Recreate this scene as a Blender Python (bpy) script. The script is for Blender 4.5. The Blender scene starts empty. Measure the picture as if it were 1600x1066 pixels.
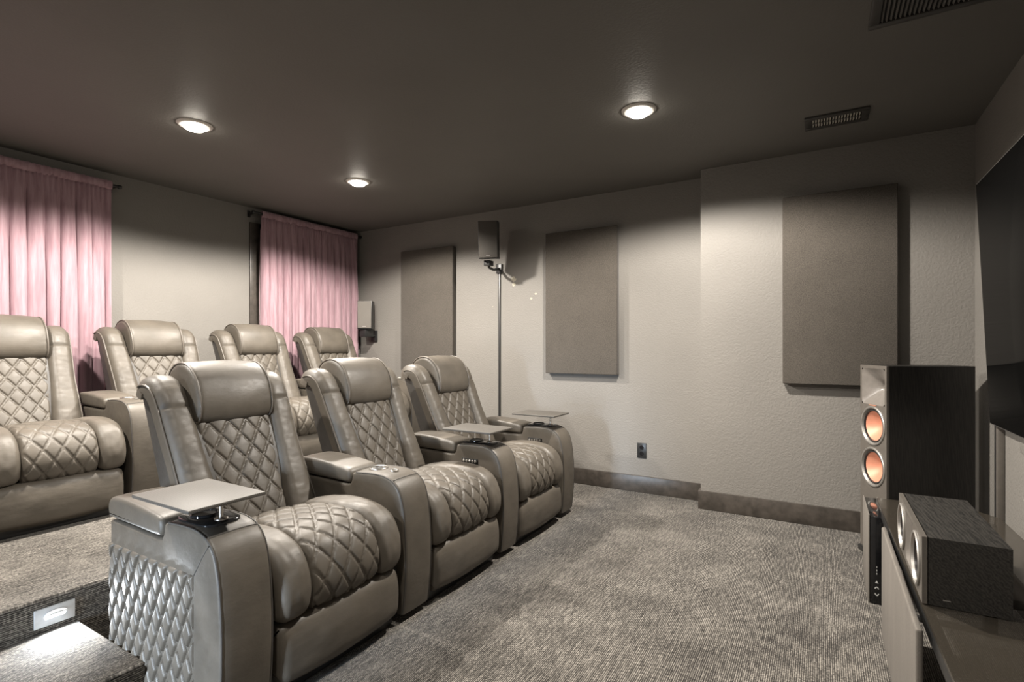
import bpy, bmesh, math, random
from mathutils import Vector, Matrix, noise

random.seed(7)
PI = math.pi
scene = bpy.context.scene
COL = scene.collection

# ------------------------------------------------------------------ camera
H_CAM = 1.165
cam_d = bpy.data.cameras.new('camera')
cam_d.sensor_width = 36.0
cam_d.lens = 816.0 / 1600.0 * 36.0
cam_d.shift_y = 9.0 / 1600.0
cam_d.clip_start = 0.02
cam = bpy.data.objects.new('camera', cam_d)
cam.location = (0, 0, H_CAM)
cam.rotation_euler = (PI / 2, 0, math.radians(30.7))
COL.objects.link(cam)
scene.camera = cam

# ------------------------------------------------------------------ exposure, world, daylight
scene.view_settings.view_transform = 'Standard'
scene.view_settings.look = 'None'
scene.view_settings.gamma = 1.0
scene.view_settings.use_curve_mapping = False
scene.view_settings.exposure = 0.0

CAN_WATTS = 330.0
STEP_WATTS = 4.0
DAY_WATTS = 12.0

world = bpy.data.worlds.new('world')
scene.world = world
world.use_nodes = True
bg = world.node_tree.nodes['Background']
bg.inputs[0].default_value = (0.75, 0.85, 1.0, 1)
bg.inputs[1].default_value = 0.25


def area_light(name, loc, target, sx, sy, watts, color, spread=180):
    d = bpy.data.lights.new(name, 'AREA')
    d.shape = 'RECTANGLE'
    d.size = sx
    d.size_y = sy
    d.energy = watts
    d.color = color
    d.spread = math.radians(spread)
    o = bpy.data.objects.new(name, d)
    o.location = loc
    o.rotation_euler = (Vector(target) - Vector(loc)).to_track_quat('-Z', 'Y').to_euler()
    COL.objects.link(o)
    return o


# daylight entering through the open doorway in the left wall
area_light('doorway_daylight', (-1.50, -3.0, 0.60), (-1.82, 1.2, 0.10), 0.25, 0.8, DAY_WATTS, (0.72, 0.85, 1.0), 28)

# ------------------------------------------------------------------ materials


def new_mat(name):
    m = bpy.data.materials.new(name)
    m.use_nodes = True
    nt = m.node_tree
    b = nt.nodes['Principled BSDF']
    return m, nt, b


def N(nt, kind, **kw):
    n = nt.nodes.new(kind)
    for k, v in kw.items():
        setattr(n, k, v)
    return n


def coords(nt, scale=(1, 1, 1), rot=(0, 0, 0)):
    tc = N(nt, 'ShaderNodeTexCoord')
    mp = N(nt, 'ShaderNodeMapping')
    mp.inputs['Scale'].default_value = scale
    mp.inputs['Rotation'].default_value = rot
    nt.links.new(tc.outputs['Object'], mp.inputs[0])
    return mp.outputs[0]


def ramp(nt, src, stops):
    r = N(nt, 'ShaderNodeValToRGB')
    e = r.color_ramp.elements
    while len(e) < len(stops):
        e.new(0.5)
    for i, (p, c) in enumerate(stops):
        e[i].position = p
        e[i].color = (c[0], c[1], c[2], 1)
    nt.links.new(src, r.inputs[0])
    return r.outputs[0]


def noise_tex(nt, vec, scale, detail=3, rough=0.55):
    n = N(nt, 'ShaderNodeTexNoise')
    n.inputs['Scale'].default_value = scale
    n.inputs['Detail'].default_value = detail
    n.inputs['Roughness'].default_value = rough
    nt.links.new(vec, n.inputs['Vector'])
    return n.outputs['Fac']


def bump(nt, b, src, strength, dist):
    bp = N(nt, 'ShaderNodeBump')
    bp.inputs['Strength'].default_value = strength
    bp.inputs['Distance'].default_value = dist
    nt.links.new(src, bp.inputs['Height'])
    nt.links.new(bp.outputs[0], b.inputs['Normal'])


def math_n(nt, op, a, bb=None, c=None):
    m = N(nt, 'ShaderNodeMath', operation=op)
    for i, v in enumerate((a, bb, c)):
        if v is None:
            continue
        if isinstance(v, (int, float)):
            m.inputs[i].default_value = v
        else:
            nt.links.new(v, m.inputs[i])
    return m.outputs[0]


def plain(name, col, rough=0.5, metal=0.0, nscale=40, namp=0.08, bstr=0.0, bdist=0.001, spec=0.5, coat=0.0):
    m, nt, b = new_mat(name)
    v = coords(nt)
    f = noise_tex(nt, v, nscale)
    lo = [max(0, c * (1 - namp)) for c in col]
    hi = [min(1, c * (1 + namp)) for c in col]
    nt.links.new(ramp(nt, f, [(0.3, lo), (0.7, hi)]), b.inputs['Base Color'])
    b.inputs['Roughness'].default_value = rough
    b.inputs['Metallic'].default_value = metal
    b.inputs['Specular IOR Level'].default_value = spec
    b.inputs['Coat Weight'].default_value = coat
    if bstr:
        bump(nt, b, f, bstr, bdist)
    return m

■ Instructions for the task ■
From the opening line of the listing above through the line bearing "COL = scene.collection", repeat each line exactly. Drop every picture.

■ The response ■
Recreate this scene as a Blender Python (bpy) script. The script is for Blender 4.5. The Blender scene starts empty. Measure the picture as if it were 1600x1066 pixels.
import bpy, bmesh, math, random
from mathutils import Vector, Matrix, noise

random.seed(7)
PI = math.pi
scene = bpy.context.scene
COL = scene.collection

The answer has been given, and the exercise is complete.